News

Earthmoving business feels the bite of basin plan

By Sophie Baldwin

At its peak, Gleeson Excavations in Barham had 10 employees with bums in seats of excavators, compactors, graders, scrapers, water trucks and tip trucks.

Today there are just two — Danny and his brother Leon, and their bums aren’t sitting in any of their idle machinery.

A second year of zero allocation for NSW irrigators is devastating the farming community and flowing onto the Gleeson family business which has serviced the Barham and Wakool area for 30 years.

“We have had to put five people off over the last 12 months and now there is just the two of us and millions of dollars of machinery sitting idle in the yard,” Danny said.

“This time of the year we should be helping farmers finish off their irrigated crops but that seems to be a dirty word now, we can’t continue to run our business with so much machinery and no work. We have had to let experienced operators go and that’s 10 people and their families who are no longer spending money in the town.”

He said Murray-Darling Basin Authority said there wouldn’t be any negative impacts on communities and yet here his business was, with no work, no employees and a struggling town and community.

He blames the demise of his business on the Murray-Darling Basin Plan and an Australian government that has lost touch with its communities.

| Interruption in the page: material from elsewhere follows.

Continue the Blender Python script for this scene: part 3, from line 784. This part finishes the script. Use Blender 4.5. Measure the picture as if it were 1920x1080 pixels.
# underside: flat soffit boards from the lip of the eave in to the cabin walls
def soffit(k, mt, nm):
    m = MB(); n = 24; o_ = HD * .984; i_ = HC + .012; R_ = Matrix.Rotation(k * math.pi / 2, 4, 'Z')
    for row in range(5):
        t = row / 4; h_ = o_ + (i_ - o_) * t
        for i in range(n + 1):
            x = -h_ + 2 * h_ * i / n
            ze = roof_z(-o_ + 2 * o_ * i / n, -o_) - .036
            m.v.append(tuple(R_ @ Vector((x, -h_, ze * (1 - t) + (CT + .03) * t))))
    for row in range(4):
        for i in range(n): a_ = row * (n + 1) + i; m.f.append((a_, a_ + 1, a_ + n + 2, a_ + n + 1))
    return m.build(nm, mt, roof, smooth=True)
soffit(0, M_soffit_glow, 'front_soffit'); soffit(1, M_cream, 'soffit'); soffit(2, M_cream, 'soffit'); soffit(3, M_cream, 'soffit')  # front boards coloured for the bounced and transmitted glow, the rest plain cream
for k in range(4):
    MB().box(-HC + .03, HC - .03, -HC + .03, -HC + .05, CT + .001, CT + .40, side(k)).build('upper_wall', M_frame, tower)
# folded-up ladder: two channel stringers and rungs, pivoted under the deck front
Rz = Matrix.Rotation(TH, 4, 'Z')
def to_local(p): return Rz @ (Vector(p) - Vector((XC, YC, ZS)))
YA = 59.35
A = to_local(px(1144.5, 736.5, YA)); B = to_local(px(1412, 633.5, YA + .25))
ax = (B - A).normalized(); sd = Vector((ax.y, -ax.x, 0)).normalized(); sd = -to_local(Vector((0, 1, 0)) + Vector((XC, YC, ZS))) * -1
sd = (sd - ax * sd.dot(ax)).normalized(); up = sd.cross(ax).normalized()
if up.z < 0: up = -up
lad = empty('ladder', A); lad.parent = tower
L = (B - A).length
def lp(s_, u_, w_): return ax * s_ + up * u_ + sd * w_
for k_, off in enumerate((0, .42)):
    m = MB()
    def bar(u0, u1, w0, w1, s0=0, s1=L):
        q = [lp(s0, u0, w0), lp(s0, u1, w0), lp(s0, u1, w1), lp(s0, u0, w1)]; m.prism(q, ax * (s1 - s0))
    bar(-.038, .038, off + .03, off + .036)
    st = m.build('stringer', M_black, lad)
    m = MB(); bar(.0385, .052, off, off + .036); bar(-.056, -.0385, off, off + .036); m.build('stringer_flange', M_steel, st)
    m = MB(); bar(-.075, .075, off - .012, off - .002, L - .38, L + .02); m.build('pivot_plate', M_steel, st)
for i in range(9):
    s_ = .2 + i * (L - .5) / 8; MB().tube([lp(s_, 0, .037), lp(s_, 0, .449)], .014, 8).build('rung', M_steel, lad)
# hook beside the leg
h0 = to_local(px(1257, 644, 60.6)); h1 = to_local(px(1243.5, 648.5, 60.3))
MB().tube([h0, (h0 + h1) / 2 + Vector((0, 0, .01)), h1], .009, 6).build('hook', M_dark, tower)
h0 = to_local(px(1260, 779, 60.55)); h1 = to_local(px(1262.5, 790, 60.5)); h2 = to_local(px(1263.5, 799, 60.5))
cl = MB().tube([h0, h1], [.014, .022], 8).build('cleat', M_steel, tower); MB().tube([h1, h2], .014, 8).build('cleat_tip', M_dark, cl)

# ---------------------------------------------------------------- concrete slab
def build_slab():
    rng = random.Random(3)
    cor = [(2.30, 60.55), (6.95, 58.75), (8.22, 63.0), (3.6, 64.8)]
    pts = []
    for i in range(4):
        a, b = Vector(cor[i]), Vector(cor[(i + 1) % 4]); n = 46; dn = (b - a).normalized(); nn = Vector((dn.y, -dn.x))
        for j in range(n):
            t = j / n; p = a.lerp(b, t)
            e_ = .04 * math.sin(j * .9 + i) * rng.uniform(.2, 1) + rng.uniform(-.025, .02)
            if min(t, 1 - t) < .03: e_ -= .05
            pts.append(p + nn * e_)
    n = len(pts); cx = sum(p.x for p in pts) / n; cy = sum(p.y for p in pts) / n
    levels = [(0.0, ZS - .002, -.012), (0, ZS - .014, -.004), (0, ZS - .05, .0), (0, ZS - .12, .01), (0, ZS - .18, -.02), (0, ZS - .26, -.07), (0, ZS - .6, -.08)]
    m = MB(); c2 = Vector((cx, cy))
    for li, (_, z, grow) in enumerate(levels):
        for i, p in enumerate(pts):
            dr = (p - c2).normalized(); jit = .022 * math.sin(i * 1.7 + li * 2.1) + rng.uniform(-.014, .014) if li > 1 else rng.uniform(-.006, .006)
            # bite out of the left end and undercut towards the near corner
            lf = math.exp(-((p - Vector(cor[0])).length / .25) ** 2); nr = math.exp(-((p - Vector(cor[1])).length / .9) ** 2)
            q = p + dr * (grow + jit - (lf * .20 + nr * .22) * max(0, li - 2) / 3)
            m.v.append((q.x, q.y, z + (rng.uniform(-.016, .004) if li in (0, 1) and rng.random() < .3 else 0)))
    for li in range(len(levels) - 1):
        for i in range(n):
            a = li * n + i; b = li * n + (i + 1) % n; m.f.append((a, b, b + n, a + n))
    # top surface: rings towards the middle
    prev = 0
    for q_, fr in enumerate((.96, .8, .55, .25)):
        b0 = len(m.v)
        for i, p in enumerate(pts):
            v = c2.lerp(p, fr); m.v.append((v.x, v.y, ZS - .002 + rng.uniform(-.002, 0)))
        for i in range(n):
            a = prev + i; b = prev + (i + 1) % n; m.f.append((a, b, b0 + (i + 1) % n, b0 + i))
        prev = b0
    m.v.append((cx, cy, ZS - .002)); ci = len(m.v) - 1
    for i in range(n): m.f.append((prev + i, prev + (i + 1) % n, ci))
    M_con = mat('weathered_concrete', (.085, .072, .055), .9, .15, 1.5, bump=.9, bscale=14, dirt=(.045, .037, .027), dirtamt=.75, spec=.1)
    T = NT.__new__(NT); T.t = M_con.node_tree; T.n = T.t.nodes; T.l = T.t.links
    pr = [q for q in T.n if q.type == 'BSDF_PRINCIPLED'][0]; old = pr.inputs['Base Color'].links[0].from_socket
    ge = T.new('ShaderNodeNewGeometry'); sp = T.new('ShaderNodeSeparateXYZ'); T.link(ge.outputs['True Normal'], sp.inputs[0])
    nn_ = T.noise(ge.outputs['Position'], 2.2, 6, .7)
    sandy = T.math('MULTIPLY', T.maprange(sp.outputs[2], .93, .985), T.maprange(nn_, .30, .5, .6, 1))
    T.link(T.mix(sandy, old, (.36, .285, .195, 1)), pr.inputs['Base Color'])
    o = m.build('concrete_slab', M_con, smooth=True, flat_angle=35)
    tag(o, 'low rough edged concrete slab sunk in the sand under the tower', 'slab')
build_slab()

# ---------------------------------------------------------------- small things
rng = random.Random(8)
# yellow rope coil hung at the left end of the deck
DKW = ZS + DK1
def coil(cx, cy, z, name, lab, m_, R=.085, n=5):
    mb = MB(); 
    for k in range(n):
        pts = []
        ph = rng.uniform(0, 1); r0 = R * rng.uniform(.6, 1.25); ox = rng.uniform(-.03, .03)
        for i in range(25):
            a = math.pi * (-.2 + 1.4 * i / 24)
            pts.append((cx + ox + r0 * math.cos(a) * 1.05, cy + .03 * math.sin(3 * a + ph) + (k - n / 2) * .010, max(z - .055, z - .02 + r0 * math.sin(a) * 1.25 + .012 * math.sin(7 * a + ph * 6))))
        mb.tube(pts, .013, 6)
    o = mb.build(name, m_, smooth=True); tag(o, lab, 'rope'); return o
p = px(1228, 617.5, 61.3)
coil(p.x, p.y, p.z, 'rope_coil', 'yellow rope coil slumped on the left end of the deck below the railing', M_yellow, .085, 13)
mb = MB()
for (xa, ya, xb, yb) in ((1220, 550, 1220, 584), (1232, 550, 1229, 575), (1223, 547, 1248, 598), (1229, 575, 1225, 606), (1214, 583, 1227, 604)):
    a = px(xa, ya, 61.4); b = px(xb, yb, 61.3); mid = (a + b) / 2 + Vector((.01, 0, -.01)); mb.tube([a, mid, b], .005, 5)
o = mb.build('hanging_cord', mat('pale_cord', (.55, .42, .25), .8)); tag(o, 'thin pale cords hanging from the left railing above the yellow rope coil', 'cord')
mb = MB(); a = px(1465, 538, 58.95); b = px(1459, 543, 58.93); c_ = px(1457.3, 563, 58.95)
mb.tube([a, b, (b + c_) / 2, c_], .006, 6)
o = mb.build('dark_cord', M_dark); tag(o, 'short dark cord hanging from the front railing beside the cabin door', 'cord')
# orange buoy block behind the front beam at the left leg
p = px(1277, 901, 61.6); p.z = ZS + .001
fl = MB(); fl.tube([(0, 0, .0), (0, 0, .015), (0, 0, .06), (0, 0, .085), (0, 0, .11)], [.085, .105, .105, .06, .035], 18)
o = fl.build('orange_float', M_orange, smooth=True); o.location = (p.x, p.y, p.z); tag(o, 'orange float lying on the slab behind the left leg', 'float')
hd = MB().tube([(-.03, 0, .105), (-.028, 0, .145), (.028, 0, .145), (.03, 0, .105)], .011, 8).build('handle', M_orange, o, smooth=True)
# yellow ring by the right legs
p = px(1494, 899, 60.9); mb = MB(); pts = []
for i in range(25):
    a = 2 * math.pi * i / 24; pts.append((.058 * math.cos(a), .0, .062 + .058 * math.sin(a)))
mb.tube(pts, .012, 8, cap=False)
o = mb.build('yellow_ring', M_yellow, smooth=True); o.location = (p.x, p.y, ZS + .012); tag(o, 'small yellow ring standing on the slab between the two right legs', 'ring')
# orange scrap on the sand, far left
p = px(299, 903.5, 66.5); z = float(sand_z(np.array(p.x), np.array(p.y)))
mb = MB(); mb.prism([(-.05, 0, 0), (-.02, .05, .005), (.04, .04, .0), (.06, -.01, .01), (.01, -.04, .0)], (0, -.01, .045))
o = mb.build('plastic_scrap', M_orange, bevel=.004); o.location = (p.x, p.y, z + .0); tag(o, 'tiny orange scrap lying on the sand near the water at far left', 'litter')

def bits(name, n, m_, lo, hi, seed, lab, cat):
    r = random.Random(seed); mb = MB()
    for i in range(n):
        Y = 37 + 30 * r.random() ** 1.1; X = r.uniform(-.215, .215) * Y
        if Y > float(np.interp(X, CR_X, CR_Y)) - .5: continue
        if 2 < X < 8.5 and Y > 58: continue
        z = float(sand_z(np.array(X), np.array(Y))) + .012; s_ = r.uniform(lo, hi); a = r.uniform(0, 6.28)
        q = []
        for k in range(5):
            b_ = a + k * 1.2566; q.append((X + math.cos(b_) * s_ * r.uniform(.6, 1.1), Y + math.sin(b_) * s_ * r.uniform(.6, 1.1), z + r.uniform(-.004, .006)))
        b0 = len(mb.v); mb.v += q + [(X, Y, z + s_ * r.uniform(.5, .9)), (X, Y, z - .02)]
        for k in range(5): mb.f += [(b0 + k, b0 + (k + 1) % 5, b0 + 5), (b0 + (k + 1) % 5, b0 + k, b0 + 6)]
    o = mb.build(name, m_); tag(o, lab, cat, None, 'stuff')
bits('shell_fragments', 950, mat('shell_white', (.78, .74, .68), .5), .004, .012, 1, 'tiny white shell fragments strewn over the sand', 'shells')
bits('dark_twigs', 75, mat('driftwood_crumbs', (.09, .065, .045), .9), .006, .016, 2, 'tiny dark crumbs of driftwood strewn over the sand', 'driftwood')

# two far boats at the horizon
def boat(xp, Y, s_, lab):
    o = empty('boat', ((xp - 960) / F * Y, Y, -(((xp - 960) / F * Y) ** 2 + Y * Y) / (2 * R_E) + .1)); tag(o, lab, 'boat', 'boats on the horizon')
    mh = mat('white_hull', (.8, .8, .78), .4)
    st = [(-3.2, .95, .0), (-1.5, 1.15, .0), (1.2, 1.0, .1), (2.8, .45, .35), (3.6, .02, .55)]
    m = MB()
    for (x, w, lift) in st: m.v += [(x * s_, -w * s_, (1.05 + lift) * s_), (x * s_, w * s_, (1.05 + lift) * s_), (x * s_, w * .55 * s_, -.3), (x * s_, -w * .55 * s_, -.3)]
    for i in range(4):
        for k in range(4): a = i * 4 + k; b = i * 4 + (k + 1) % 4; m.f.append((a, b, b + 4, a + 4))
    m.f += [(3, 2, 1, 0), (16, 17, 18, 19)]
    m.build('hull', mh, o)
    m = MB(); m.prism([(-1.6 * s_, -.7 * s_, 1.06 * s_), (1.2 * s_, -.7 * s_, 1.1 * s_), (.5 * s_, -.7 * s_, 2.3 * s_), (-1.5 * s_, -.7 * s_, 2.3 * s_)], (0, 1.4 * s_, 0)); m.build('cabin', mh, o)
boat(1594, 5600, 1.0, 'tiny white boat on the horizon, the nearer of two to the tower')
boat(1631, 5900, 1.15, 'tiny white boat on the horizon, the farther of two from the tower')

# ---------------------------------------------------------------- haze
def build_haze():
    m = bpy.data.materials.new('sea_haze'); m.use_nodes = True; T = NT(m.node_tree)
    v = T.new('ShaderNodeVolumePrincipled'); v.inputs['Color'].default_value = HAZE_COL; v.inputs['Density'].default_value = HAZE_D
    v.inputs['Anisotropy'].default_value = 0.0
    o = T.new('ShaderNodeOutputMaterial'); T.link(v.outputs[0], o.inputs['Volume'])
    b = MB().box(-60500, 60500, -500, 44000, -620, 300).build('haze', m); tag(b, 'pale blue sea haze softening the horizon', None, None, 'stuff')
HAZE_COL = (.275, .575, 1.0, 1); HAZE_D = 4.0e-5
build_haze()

“Before Sussan Ley was elected she promised the world and then she bows to the Greens and toes the party line — it seems they are more worried about keeping their jobs than helping the community who voted them in,” he said.

He said a second year of zero allocation had pushed the farming community into a corner and he feared further buybacks would be even more disastrous.

“You have to wonder if the government has got a hidden agenda to destroy the farming community and take all the water they can for investors and overseas companies.

“I have three kids, two are at university and one going into year 12 next year and we have encouraged them all to look at something outside of here, I don’t want them going through the stress and uncertainty we have over the last few years.”

Mr Gleeson said he was concerned that when rains eventually came and floods happened again, there would be no-one left in the area with the skills required to help with flood mitigation works.

“When it flooded in 2016 we spent months and months fixing up the damage. Who is going to do that in the future if we are gone?”